General

A Turkish-Russian entente cordiale in the making

MK Bhadrakumar 23/10/2019
Shall we sit upon the ground and tell there is no longer daylight between Russia and Turkey? We are almost there. The Turkish incursion into Syria on Wednesday is the tipping point. Turkey and Russia are closely coordinating. Consider the following.

The White House announced Sunday it was withdrawing from northeastern Syria in advance of Turkey’s military operations across the border. President Donald Trump apparently made the decision after a phone call with Turkish president Recep Erdogan on Sunday. The whiplash around Trump’s decision rattled US’ allies.

There has been widespread criticism in the Beltway that the US is jeopardising its Kurdish partners on the ground and unleashing unpredictable consequences for Syria — and, above all, badly damaged US credibility.

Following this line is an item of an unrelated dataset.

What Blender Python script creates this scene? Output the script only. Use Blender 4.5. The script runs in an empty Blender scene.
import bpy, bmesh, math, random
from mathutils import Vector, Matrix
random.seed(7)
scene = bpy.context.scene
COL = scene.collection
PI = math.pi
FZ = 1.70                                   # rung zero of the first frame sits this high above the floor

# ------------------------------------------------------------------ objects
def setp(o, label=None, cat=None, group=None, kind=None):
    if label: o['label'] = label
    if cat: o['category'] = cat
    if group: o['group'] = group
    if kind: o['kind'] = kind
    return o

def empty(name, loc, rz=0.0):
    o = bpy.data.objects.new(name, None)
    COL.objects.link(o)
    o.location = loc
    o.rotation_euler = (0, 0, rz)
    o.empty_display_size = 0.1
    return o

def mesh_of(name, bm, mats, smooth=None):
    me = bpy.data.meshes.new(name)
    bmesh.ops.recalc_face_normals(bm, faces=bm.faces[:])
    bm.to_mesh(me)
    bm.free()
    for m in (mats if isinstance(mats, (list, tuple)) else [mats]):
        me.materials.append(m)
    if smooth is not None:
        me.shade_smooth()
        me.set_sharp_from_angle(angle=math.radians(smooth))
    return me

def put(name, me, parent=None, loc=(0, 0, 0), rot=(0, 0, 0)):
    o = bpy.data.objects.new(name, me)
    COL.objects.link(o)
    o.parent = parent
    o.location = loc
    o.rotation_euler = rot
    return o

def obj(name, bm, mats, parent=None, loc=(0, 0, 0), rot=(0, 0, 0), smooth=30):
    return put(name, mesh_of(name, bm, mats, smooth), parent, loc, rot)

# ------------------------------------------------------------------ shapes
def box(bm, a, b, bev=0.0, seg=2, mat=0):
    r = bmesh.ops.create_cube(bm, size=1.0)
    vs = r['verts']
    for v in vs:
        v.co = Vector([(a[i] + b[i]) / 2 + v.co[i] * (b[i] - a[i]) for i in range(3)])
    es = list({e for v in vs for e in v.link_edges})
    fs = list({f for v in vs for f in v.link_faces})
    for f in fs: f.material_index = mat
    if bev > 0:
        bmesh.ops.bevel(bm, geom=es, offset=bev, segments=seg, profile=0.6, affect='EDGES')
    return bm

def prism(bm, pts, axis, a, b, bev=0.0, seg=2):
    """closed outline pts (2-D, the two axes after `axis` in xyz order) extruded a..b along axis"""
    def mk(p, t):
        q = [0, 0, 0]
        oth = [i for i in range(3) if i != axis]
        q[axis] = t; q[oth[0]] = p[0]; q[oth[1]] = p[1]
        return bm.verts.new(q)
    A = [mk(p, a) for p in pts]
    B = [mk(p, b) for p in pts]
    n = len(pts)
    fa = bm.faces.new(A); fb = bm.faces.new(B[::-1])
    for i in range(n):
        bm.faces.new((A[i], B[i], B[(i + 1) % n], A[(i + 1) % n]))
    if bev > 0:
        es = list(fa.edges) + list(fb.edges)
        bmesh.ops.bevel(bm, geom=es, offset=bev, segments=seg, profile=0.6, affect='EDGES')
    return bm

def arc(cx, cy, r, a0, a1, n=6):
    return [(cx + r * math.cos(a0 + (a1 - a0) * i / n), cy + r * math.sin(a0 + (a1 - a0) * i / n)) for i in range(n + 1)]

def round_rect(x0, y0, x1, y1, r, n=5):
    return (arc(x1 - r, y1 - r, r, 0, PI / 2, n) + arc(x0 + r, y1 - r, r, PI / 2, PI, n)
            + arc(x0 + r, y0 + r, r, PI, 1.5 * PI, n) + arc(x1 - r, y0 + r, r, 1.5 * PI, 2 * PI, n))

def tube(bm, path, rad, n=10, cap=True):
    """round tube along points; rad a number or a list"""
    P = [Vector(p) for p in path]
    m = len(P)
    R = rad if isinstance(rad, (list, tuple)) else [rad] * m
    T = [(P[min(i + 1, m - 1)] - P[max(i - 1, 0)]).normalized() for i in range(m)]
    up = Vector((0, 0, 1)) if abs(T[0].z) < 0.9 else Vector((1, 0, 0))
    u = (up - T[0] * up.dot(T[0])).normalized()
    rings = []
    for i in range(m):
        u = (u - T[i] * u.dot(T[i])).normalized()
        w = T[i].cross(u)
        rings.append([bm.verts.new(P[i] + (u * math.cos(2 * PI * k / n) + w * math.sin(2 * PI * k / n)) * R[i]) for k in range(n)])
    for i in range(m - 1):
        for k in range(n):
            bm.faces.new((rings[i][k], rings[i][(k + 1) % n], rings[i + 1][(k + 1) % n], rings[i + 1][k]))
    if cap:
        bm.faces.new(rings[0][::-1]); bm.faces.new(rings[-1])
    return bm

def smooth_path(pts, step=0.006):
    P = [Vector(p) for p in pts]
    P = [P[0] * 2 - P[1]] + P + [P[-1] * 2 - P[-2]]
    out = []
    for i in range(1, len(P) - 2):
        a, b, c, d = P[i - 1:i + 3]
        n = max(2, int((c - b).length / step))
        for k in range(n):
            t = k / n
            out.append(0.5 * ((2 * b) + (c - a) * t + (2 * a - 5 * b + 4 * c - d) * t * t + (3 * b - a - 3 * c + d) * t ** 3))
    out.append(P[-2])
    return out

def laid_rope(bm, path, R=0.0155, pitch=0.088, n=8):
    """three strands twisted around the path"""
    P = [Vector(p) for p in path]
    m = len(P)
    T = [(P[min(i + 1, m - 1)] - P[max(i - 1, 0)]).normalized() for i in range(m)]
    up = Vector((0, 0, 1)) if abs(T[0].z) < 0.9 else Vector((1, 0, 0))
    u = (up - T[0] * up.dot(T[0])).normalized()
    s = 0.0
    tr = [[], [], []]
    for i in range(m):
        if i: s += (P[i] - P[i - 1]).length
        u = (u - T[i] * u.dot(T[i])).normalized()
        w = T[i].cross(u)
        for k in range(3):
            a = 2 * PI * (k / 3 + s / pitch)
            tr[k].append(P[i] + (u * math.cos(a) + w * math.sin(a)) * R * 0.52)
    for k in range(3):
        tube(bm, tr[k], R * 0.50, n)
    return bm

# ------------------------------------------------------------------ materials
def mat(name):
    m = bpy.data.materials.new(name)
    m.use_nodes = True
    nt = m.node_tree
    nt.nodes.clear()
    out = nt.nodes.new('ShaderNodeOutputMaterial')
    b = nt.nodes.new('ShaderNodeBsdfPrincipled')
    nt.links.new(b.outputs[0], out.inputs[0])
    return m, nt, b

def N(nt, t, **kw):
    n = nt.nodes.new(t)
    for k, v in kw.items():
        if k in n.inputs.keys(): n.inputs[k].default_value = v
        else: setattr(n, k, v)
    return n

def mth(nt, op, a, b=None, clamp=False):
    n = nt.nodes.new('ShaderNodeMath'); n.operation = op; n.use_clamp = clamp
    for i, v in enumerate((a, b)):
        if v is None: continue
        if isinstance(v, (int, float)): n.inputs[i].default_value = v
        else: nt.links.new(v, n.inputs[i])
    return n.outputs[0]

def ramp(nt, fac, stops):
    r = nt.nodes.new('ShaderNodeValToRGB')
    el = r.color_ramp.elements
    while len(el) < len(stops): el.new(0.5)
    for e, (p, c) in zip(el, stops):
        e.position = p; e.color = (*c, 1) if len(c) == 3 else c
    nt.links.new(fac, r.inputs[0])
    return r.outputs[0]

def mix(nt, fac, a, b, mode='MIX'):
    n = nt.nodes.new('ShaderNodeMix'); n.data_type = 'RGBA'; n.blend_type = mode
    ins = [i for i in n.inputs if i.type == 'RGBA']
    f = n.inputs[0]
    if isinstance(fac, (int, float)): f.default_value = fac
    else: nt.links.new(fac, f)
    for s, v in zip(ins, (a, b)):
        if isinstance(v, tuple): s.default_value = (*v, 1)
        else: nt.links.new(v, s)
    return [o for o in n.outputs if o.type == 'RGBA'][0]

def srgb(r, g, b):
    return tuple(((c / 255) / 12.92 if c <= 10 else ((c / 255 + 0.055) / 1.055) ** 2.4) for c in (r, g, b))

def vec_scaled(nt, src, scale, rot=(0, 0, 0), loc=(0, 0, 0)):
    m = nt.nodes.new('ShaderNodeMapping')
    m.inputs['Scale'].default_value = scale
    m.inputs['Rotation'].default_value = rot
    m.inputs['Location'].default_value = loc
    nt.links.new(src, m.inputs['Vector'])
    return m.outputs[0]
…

Some forewarn that Syrian conflict is intensifying just when the embers were cooling. 

Some of this criticism may be true. Because, Turkey is vengeful. It has long wanted to move across the border into northern Syria, where it sees the Syrian Kurdish forces or YPG as joined at the hips with the Kurdistan Workers’ Party or PKK, separatists that Turkey considers a terrorist group that has waged an insurgency for decades, and has long put Turkey on edge.